**Requirement:**
Would you print the material exactly, starting at its first line and ending at the line holding "PI = math.pi"?
>> Begin Source data
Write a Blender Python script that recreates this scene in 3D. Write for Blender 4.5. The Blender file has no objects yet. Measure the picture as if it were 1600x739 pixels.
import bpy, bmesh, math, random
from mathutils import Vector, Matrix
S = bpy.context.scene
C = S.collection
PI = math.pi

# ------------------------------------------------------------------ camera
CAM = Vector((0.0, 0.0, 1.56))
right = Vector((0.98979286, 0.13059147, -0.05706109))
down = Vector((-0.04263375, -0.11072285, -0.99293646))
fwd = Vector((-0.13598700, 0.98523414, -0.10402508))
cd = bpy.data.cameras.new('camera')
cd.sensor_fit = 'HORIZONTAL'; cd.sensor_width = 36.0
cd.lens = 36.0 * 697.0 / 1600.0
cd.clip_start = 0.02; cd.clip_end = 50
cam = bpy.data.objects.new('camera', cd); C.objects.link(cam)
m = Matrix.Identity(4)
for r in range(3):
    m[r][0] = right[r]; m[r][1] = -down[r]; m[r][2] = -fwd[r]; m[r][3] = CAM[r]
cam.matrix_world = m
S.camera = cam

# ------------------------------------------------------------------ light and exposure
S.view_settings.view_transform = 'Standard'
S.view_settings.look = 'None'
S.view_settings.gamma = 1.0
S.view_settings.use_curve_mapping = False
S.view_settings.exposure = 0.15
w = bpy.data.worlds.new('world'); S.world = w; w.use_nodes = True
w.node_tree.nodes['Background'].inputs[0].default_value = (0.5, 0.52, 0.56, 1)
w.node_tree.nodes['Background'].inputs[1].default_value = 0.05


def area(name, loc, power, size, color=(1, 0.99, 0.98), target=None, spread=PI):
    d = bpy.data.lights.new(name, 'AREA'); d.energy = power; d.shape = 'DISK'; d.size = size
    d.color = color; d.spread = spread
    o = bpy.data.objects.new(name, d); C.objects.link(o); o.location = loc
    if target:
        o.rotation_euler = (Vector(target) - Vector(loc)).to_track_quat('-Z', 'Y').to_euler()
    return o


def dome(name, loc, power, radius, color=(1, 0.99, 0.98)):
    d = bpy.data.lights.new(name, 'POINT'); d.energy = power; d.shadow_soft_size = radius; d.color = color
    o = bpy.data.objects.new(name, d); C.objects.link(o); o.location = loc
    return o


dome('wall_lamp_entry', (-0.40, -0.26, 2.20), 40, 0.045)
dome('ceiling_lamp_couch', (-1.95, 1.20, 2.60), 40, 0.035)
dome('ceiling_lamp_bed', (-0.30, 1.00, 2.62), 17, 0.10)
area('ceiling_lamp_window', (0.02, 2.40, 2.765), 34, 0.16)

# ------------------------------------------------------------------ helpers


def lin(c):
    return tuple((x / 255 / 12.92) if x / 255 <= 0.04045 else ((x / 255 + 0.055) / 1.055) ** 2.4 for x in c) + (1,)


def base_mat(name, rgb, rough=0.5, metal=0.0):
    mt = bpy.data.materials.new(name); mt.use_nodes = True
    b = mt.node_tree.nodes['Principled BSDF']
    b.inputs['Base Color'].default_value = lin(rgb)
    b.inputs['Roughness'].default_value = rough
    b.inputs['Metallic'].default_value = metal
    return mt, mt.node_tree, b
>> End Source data
**Reply:**
Write a Blender Python script that recreates this scene in 3D. Write for Blender 4.5. The Blender file has no objects yet. Measure the picture as if it were 1600x739 pixels.
import bpy, bmesh, math, random
from mathutils import Vector, Matrix
S = bpy.context.scene
C = S.collection
PI = math.pi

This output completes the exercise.